Our second album was explicitly pop, to get what we thought was contemporary, melodic Welsh language pop on Radio Cymru. But Radio Cymru were still playing songs from the '70s. And then there was the third album [1992's Hei Vidal!] which we really liked...
Daf: But we could only print 500, and we'd be lucky to sell them.
Gruff: It was impossible to keep any momentum. There seems to be a three-album limit on Welsh language bands. After you've played in Tregaron 10 times, you notice that people in Tregaron start getting sick of you.
Daf: I think I decided to leave. I remember seeing Emlyn down the pub and telling him.
Gruff: We were really good friends, so it was really tough.
What are your main memories of playing in Ffa Coffi Pawb?
Daf: It was like a backdrop to our late teens, early 20s - nuts.

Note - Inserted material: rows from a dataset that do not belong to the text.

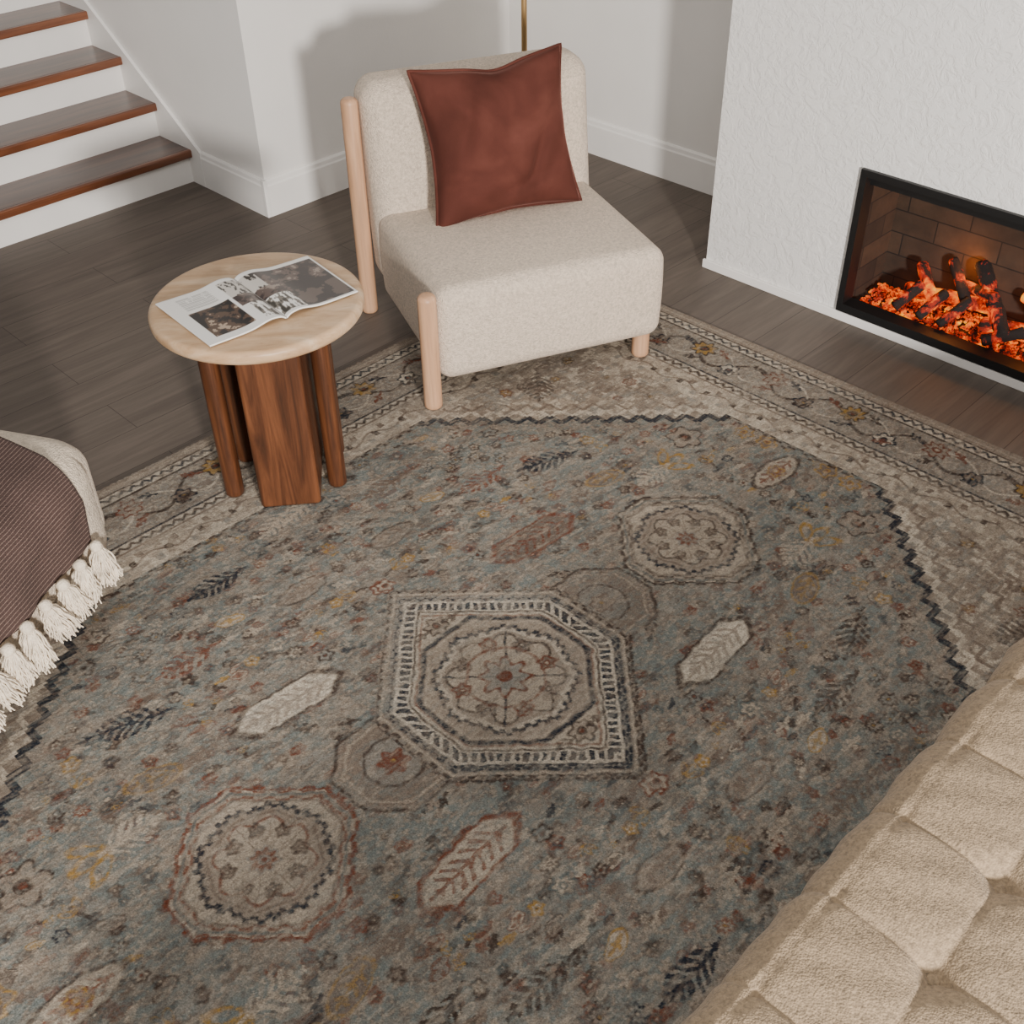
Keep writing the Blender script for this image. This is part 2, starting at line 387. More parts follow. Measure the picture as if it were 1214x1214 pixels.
for sx in (-1,1):
    for sy in (-1,1):
        rustf = (sx*sy<0)
        cf=CRM if sx*sy>0 else (BEI if sx>0 else BRN)
        leaf(sx*.32,sy*.43,.135,math.pi/2+sx*.08,cf,DBR if not rustf else RUST,TAU if sx*sy>0 else RUST,.36,True)
        fern(sx*.54,sy*.73,.10,math.pi/2+sx*.3,NAV if sx<0 else DBR,.42,1.)
        fern(sx*.81,sy*.30,.09,math.pi/2,NAV if sy<0 else BRN,.42,1.)
        fern(sx*.62,sy*.52,.09,math.pi/2,RUST if sx<0 else DBR,.4,.8)
        tulip(sx*.26,sy*.95,.085,math.pi/2*sy,GOLD,1);fern(sx*.26,sy*.90,.07,math.pi/2*sy,BEI,.6,.9)
        leaf(sx*.62,sy*.16,.075,math.pi/2,TAU,DBR,BRN,.45,False,.8)
for sy in (-1,1): leaf(0,sy*1.17,.105,math.pi/2,BEI,DBR,RUST,.42);rosette(0,sy*1.17,.028,RUST,GOLD,BEI,6)
def octs(x,y,k=.78): return np.maximum(np.maximum(np.abs(x),np.abs(y)),(np.abs(x)+np.abs(y))*k)
for sy in (-1,1):
    sl,x,y=loc(0,sy*.365,.2);s=octs(x,y,.70);P(fill(s,.135),TAU,.7,.5,sl);P(fill(s,.12),BRN,.45,.4,sl);P(ring(s,.135,.007),DBR,.9,.5,sl);P(ring(s,.112,.005),BEI,.6,.4,sl)
    r_=np.hypot(x,y);th=np.arctan2(y,x);P(fill(r_,.075*(1+.12*np.cos(8*th))),GRY,.7,.4,sl);P(ring(r_,.07,.006),DBR,.8,.4,sl)
    rosette(0,sy*.365,.036,TAU if sy>0 else RUST,RUST if sy<0 else BRN,GOLD,6)
    oc=RUST if sy<0 else DBR
    sl,x,y=loc(0,sy*.73,.34);dd=np.abs(x)+np.abs(y);s=np.maximum(dd*.86,np.maximum(np.abs(x),np.abs(y))*1.06)
    jag=.004*np.sign(np.sin(x*160)+np.sin(y*160))
    P(fill(s,.222),BEI,.9,.75,sl);P(fill(s,.215),TAU,.6,.6,sl);P(ring(s+jag,.224,.010),oc,1,.8,sl);P(ring(s,.208,.006),BLUE*.7,.8,.5,sl);P(ring(s+jag,.194,.007),oc if sy<0 else DBR,.8,.6,sl)
    P(fill(s,.188),BEI,.8,.6,sl);P(ring(s,.186,.005),DBR,.5,.4,sl)
    r_=np.hypot(x,y);th=np.arctan2(y,x);e=.140*(1+.03*np.cos(8*th))
    P(fill(r_,e),TAU,.8,.6,sl);P(ring(r_+.004*np.sign(np.sin(th*30)),e,.009),NAV,1,.75,sl);P(ring(r_,e*.86,.005),BRN,.7,.4,sl)
    e2=.11*(.78+.22*np.abs(np.cos(4*th)));P(fill(r_,e2),BEI,.8,.5,sl);P(ring(r_,e2,.006),RUST if sy<0 else DBR,.8,.5,sl);
    P((np.abs(np.sin(4*th))*r_<.004)&(r_<.12),BRN,.7,.4,sl)
    for kk in range(8): rosette(.078*math.cos(kk*math.pi/4+.39),sy*.73+.078*math.sin(kk*math.pi/4+.39),.018,BRN,DBR,BEI,5,0,.7)
    rosette(0,sy*.73,.035,RUST,GRY,RUST,8)
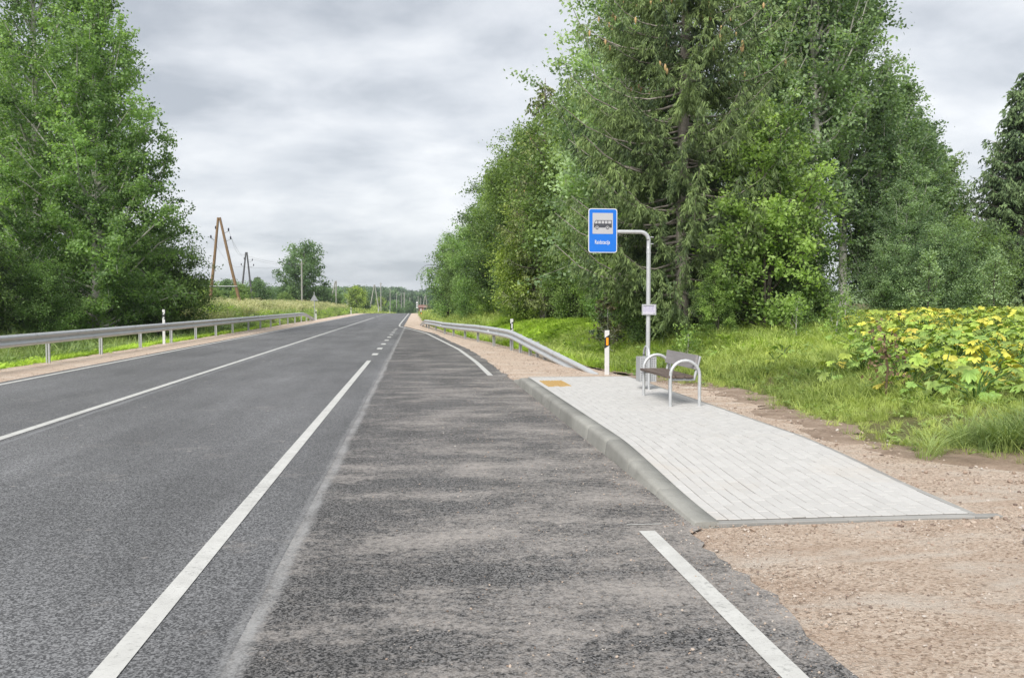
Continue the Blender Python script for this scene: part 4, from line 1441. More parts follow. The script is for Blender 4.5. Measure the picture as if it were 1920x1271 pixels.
# left stand
tr, cr = broadleaf(1, [(0.5, 3.0), (2.5, 4.0), (5, 4.3), (7.5, 3.7), (10, 3.1), (13, 2.1), (15.5, 1.1), (18, 0.25)], 0.26, 104, 14, 78, 0.16, (20, 64), droop=0.3, spread=0.18)
left_tree = plant_tree('broadleaf_tree', -15.9, 46, 'big conical mid-green tree beside the brown A-frame pole', 'tree', tr, cr, BA, LEAF['aspen_l'], group=G_L)
tr, cr = broadleaf(2, [(1.2, 3.2), (4, 3.9), (8, 3.7), (13, 2.9), (17, 2.0), (20, 1.1), (22, 0.25)], 0.24, 76, 13, 58, 0.165, (20, 68), droop=0.3, spread=0.25)
left_tree2 = plant_tree('broadleaf_tree', -19.4, 48, 'tall pale-green tree with bare upper stems behind the dark spruce', 'tree', tr, cr, BA, LEAF['aspen_l'], group=G_L)
again(left_tree, -24.5, 56, 'tree at the back of the stand behind the pale-green tall one', 1.0, 2.1)
again(left_tree2, -20.5, 60, 'slender tree standing low behind the big conical one', 0.55, 4.0)
tr, cr = broadleaf(3, [(0.2, 1.8), (1.5, 2.6), (3, 2.5), (4.5, 1.7), (5.6, 0.3)], 0.10, 60, 11, 80, 0.12, (12, 50), droop=0.4, multi=3)
bushA = plant_tree('broadleaf_bush', -14.2, 51, 'dark green bush at the foot of the big conical tree beside the dry grass', 'bush', tr, cr, BD, LEAF['deep'], group='bushes under the trees')
for i, (x, y, s, rz, lab, lm) in enumerate((
        (-16.6, 41.5, 0.62, 1.0, 'low bush under the big conical tree behind the guardrail', 'aspen_l'),
        (-18.9, 40, 0.80, 2.0, 'leafy bush between the spruce and the big conical tree', 'deep'),
        (-17.8, 33.5, 0.85, 3.0, 'bright yellowish bush in front of the dark spruce at the picture edge', 'bright'),
        (-20.6, 37.0, 0.95, 4.0, 'bush half cut off by the picture edge under the spruce', 'bright'),
        (-16.5, 54, 0.9, 5.0, 'bush in shade behind the dark green one', 'deep'))):
    again(bushA, x, y, lab, s, rz, leafmat=LEAF[lm])
tr, cr, cn = conifer(4, 12.2, [(0.3, 2.3), (3, 2.3), (6, 1.8), (9, 1.1), (12.2, 0.15)], 0.17, 0.45, 6, 0.25, 0.20, 0.6, 0.3, sag=0.15, width=0.05, needle=0.28)
spr_left = plant_tree('spruce_tree', -19.3, 39, 'dark spruce at the picture edge in front of the broadleaf stand', 'tree', tr, cr, BS, LEAF['spruce_dark'], group='spruces')

# the great spruce behind the bench, hung with twigs and cones
tr, cr, cn = conifer(5, 18.2, [(0.4, 2.5), (2, 3.3), (4.5, 3.5), (6.5, 3.1), (9, 2.6), (11.5, 2.1), (14, 1.5), (16.5, 0.75), (18.2, 0.1)], 0.22, 0.34, 6, 0.24, 0.10, 1.0, 0.9, bare=0.19, sag=0.13, tipup=0.30, cones=0.85, width=0.0165, fine=4, wild=0.33, needle=0.19)
main_spruce = plant_tree('spruce_tree', 8.35, 27, 'great spruce with drooping twigs and brown cones behind the bus stop sign', 'tree', tr, cr, BS, LEAF['spruce'], cn, group='spruces')
tr, cr, cn = conifer(6, 13.6, [(0.5, 2.3), (4, 2.4), (8, 1.7), (11, 1.0), (13.6, 0.12)], 0.19, 0.55, 6, 0.25, 0.22, 0.45, 1.0, sag=0.10, tipup=0.25, width=0.05, cones=0.25, wild=0.3, needle=0.28)
spr_mid = plant_tree('spruce_tree', 7.0, 49, 'dark pointed spruce rising from the middle of the broadleaf row', 'tree', tr, cr, BS, LEAF['spruce_olive'], cn, group='spruces')
tr, cr, cn = conifer(7, 12.3, [(0.1, 3.2), (3, 3.1), (6, 2.4), (9, 1.4), (12.3, 0.12)], 0.19, 0.36, 8, 0.30, 0.13, 0.8, 0.15, sag=0.2, width=0.042, needle=0.28, wild=0.15)
spr_right = plant_tree('spruce_tree', 30.7, 42, 'dense dark spruce at the open end beyond the hogweed', 'tree', tr, cr, BS, LEAF['spruce_dark'], cn, group='spruces')
again(spr_right, 10.5, 36, 'dark spruce half hidden behind the light green tree', 0.92, 1.2)
again(spr_right, 35.5, 46, 'second dark spruce at the picture edge behind the hogweed', 1.1, 2.5)
again(spr_mid, 14.0, 44, 'dark spruce standing between the aspens', 0.95, 2.0)

# aspens to the right of the great spruce
tr, cr = broadleaf(8, [(5.0, 1.2), (8, 1.95), (12, 2.25), (16, 1.9), (19, 1.3), (21.5, 0.7), (23, 0.2)], 0.20, 90, 12, 46, 0.17, (36, 76), droop=0.25, spread=0.20, sublen=0.32, curve=0.42)
asp1 = plant_tree('aspen_tree', 18.0, 38, 'tall aspen with a pale trunk bare low down beyond the bench', 'tree', tr, cr, BA, LEAF['aspen'], group=G_R)
tr, cr = broadleaf(9, [(4.0, 1.2), (6, 1.7), (10, 2.0), (14, 1.7), (18, 1.15), (21, 0.6), (22.5, 0.15)], 0.17, 90, 12, 46, 0.17, (36, 76), droop=0.25, spread=0.20, sublen=0.32, curve=0.42)
asp2 = plant_tree('aspen_tree', 15.1, 37, 'tall thin aspen with a pale upper stem just past the great spruce', 'tree', tr, cr, BA, LEAF['aspen_pale'], group=G_R)
again(asp1, 20.4, 40.5, 'broad aspen whose edge stands out against the sky over the hogweed', 0.97, 1.1)
again(asp2, 17.3, 42, 'dark-stemmed aspen beside the pale-trunked one', 1.02, 2.2, leafmat=LEAF['aspen'])
tr, cr = broadleaf(10, [(0.5, 1.7), (3, 2.1), (6, 2.0), (8.5, 1.3), (10.5, 0.6), (11.6, 0.12)], 0.11, 75, 11, 66, 0.15, (42, 80), droop=0.1, spread=0.15, sublen=0.36, curve=0.4)
asp3 = plant_tree('young_aspen', 22.4, 41, 'young aspen stepping down from the broad one, highest of the low run', 'tree', tr, cr, BA, LEAF['aspen'], group='young aspens')
again(asp3, 24.1, 42.5, 'young aspen second in the run stepping down to the dark spruce', 1.0, 1.0, leafmat=LEAF['aspen'])
again(asp3, 25.7, 43, 'young aspen third in the run stepping down to the dark spruce', 0.84, 2.0)
again(asp3, 27.6, 44, 'lowest young aspen next to the dark spruce', 0.74, 3.2, leafmat=LEAF['olive'])
again(asp3, 21.2, 36.5, 'grey-green young aspen before the trunks of the tall ones', 0.5, 4.2)
again(asp3, 22.8, 38.5, 'bushy young aspen above the yellow hogweed', 0.60, 5.0)
again(asp3, 19.0, 44, 'young aspen in shade between the tall trunks', 0.8, 0.4)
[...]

Gruff: Really hedonistic... just playing gigs where we didn't really know the songs. It was a really weird time. We were making a bit of money, playing loads of gigs in Wales - but we were still completely isolated from the rest of Britain. Anhrefn used to give us gigs; they had loads of international contacts. They helped us out as much as they could. But our music wasn't really in line with the anarcho-punk circuit. We played gigs in squats in Holland.
Daf: Dewi [Emlyn, bass player] broke my ankle on the way over. We were really drunk. I was in a wheelchair, and he rammed me into a wall. We played a minority language festival in Friesland, playing to people with dogs on strings.
Gruff: We played gigs for beer.
Daf: They thought we were just going to have a few pints and go, but they had to change the barrel twice. That was a very Ffa Coffi vibe. Lots of alcohol.